BEGIN Material provided

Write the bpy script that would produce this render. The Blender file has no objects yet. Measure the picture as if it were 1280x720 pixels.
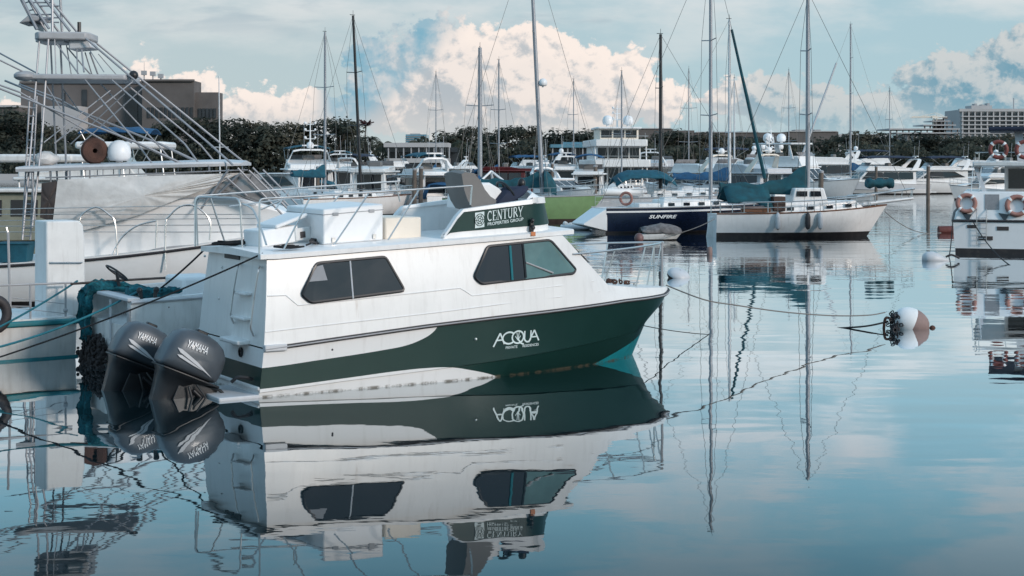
import bpy, bmesh, math, random
from mathutils import Vector, Matrix
random.seed(7)
SC = bpy.context.scene
COL = SC.collection
PI = math.pi
F, YH, H = 1900.0, 205.0, 3.5          # focal length in photo pixels, horizon row, eye height

# ------------------------------------------------------------------ frames
class Frame:
    """a thing's base: world location on the water and heading (radians, 0 = bow to +X)"""
    def __init__(s, X, Y, deg, z=0.0):
        s.X, s.Y, s.z, s.a = X, Y, z, math.radians(deg)
        s.c, s.s = math.cos(s.a), math.sin(s.a)
    def w(s, x, y, z):
        return Vector((s.X + s.c*x - s.s*y, s.Y + s.s*x + s.c*y, s.z + z))
    def loc(s, X, Y, Z=0):
        dx, dy = X - s.X, Y - s.Y
        return Vector((s.c*dx + s.s*dy, -s.s*dx + s.c*dy, Z - s.z))
    def p(s, px, py, y):
        """photo measurement -> local (x, z) on the vertical plane at local y"""
        k = (px - 640)/F
        x = (k*(s.Y + s.c*y) - s.X + s.s*y)/(s.c - k*s.s)
        Yw = s.Y + s.s*x + s.c*y
        return x, H - (py - YH)*Yw/F - s.z
    def v(s, px, py, y):
        x, z = s.p(px, py, y); return Vector((x, y, z))
def W(px, py):
    Y = F*H/(py - YH); return (px - 640)*Y/F, Y
def P3(px, py, Y):
    return Vector(((px - 640)*Y/F, Y, H - (py - YH)*Y/F))

# ------------------------------------------------------------------ materials
def node(nt, t, **kw):
    n = nt.nodes.new(t)
    for k, v in kw.items():
        if k in n.inputs: n.inputs[k].default_value = v
        else: setattr(n, k, v)
    return n
def link(nt, a, b): nt.links.new(a, b)
MATS = {}
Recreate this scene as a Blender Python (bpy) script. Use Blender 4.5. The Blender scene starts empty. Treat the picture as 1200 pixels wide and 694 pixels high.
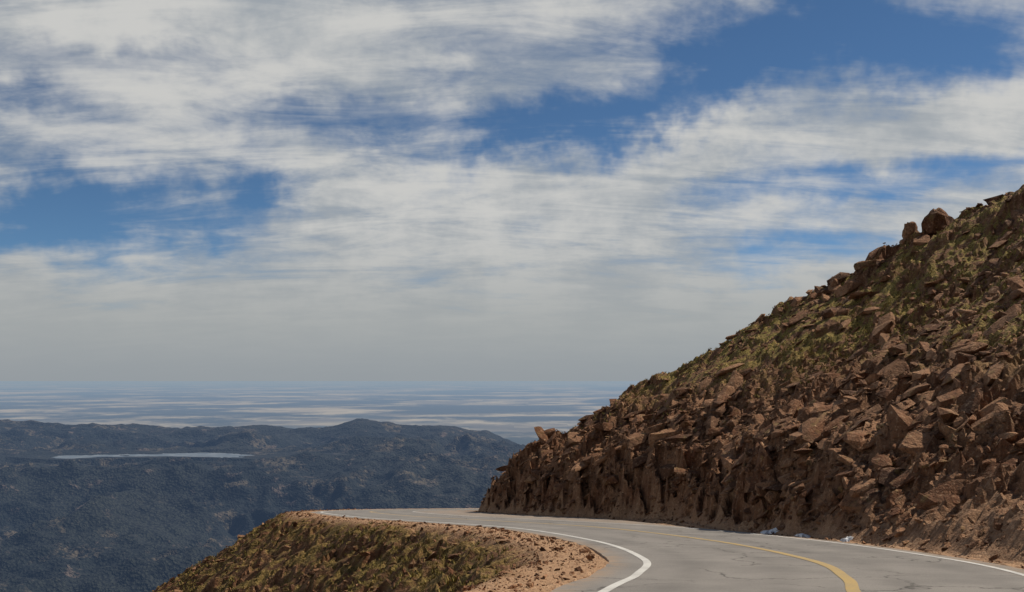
import bpy, bmesh, math, random
import numpy as np
from mathutils import Vector
random.seed(4); rng=np.random.default_rng(11)
sc=bpy.context.scene

# ------------------------------------------------------------ noise helpers
def h2(ix,iy,seed):
    n=(ix.astype(np.int64)*374761393+iy.astype(np.int64)*668265263+seed*1442695041)&0xffffffff
    n=((n^(n>>13))*1274126177)&0xffffffff
    n=n^(n>>16)
    return n/4294967296.0
def vn(x,y,seed=0):
    ix=np.floor(x);iy=np.floor(y);fx=x-ix;fy=y-iy
    fx=fx*fx*fx*(fx*(fx*6-15)+10);fy=fy*fy*fy*(fy*(fy*6-15)+10)
    a=h2(ix,iy,seed);b=h2(ix+1,iy,seed);c=h2(ix,iy+1,seed);d=h2(ix+1,iy+1,seed)
    return ((a*(1-fx)+b*fx)*(1-fy)+(c*(1-fx)+d*fx)*fy)*2-1
def fbm(x,y,o=4,seed=0,g=.5):
    s=0;a=1;t=0
    for i in range(o):
        s=s+a*vn(x,y,seed+i*17);t+=a;a*=g
        x,y=(x*1.6-y*1.2)+3.1,(x*1.2+y*1.6)+7.7
    return s/t
def ridged(x,y,o=4,seed=0,g=.5):
    s=0;a=1;t=0
    for i in range(o):
        s=s+a*(1-2*np.abs(vn(x,y,seed+i*13)));t+=a;a*=g
        x,y=(x*1.6-y*1.2)+3.1,(x*1.2+y*1.6)+7.7
    return s/t
def blocks(x,y,cx,cy,ang,seed,tilt=1.2):
    c,s=math.cos(ang),math.sin(ang)
    u=(x*c+y*s)/cx;v=(-x*s+y*c)/cy
    iu=np.floor(u);iv=np.floor(v)
    best=np.full(u.shape,1e9);val=np.zeros(u.shape)
    for a in(-1,0,1):
        for b in(-1,0,1):
            ju=iu+a;jv=iv+b
            pu=ju+h2(ju,jv,seed);pv=jv+h2(ju,jv,seed+5)
            d=(u-pu)**2+(v-pv)**2
            w=(h2(ju,jv,seed+9)*2-1)+(h2(ju,jv,seed+11)*2-1)*(u-pu)*tilt+(h2(ju,jv,seed+13)*2-1)*(v-pv)*tilt
            m=d<best
            val=np.where(m,w,val);best=np.where(m,d,best)
    return val
def sst(a,b,x):
    t=np.clip((x-a)/(b-a),0,1);return t*t*(3-2*t)

# ------------------------------------------------------------ road curve (left painted edge line)
ctrl=[(-9,-26),(-5.6,-12),(-3.2,-4),(-1.0,5),(1.30,14.0),(2.15,17.0),(2.75,21),(2.35,28.5),(0.1,38.5),(-3.9,46.7),(-8.0,54),(-12.0,64.5),(-13.3,71),(-11.5,77.5),(-6,82),(3,85.5),(16,90),(32,97),(52,108),(80,122),(110,136)]
def catmull(P,step=.25):
    out=[]
    for i in range(1,len(P)-2):
        p0,p1,p2,p3=[np.array(q,float) for q in P[i-1:i+3]]
        n=max(2,int(np.linalg.norm(p2-p1)/step))
        for k in range(n):
            t=k/n
            out.append(.5*((2*p1)+(-p0+p2)*t+(2*p0-5*p1+4*p2-p3)*t*t+(-p0+3*p1-3*p2+p3)*t**3))
    return np.array(out)
C=catmull(ctrl)
T=np.gradient(C,axis=0);T/=np.linalg.norm(T,axis=1)[:,None]
for _ in range(6):
    T[1:-1]=(T[:-2]+T[1:-1]*2+T[2:])/4
T/=np.linalg.norm(T,axis=1)[:,None]
NR=np.stack([T[:,1],-T[:,0]],1)      # to the right
ARC=np.concatenate([[0],np.cumsum(np.linalg.norm(np.diff(C,axis=0),axis=1))])
ROADW=6.4
# widened pull-out inside the bend
def widen_at(y): return 3.8*sst(36,50,y)*(1-sst(72,84,y))
WID=widen_at(C[:,1])
def plane(x,y): return -1.4-.117*y
def lateral(x,y,full=False):
    x=np.asarray(x,float).ravel();y=np.asarray(y,float).ravel()
    out=np.empty(x.shape);kk=np.empty(x.shape,int)
    for i in range(0,len(x),20000):
        dx=x[i:i+20000,None]-C[None,:,0];dy=y[i:i+20000,None]-C[None,:,1]
        d=dx*dx+dy*dy;k=d.argmin(1);r=np.arange(len(k))
        sg=dx[r,k]*NR[k,0]+dy[r,k]*NR[k,1]
        dist=np.sqrt(d[r,k])
        dist=np.where(np.abs(sg)<3,np.abs(sg),dist)
        out[i:i+20000]=np.where(sg<0,-dist,dist);kk[i:i+20000]=k
    return (out,ARC[kk],widen_at(y)) if full else out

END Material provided

Start with the line that includes "Recreate this scene" and finish with the line that includes "sc=bpy.context.scene": reproduce those lines exactly, nothing before or after, and omit any pictures.

Recreate this scene as a Blender Python (bpy) script. Use Blender 4.5. The Blender scene starts empty. Treat the picture as 1200 pixels wide and 694 pixels high.
import bpy, bmesh, math, random
import numpy as np
from mathutils import Vector
random.seed(4); rng=np.random.default_rng(11)
sc=bpy.context.scene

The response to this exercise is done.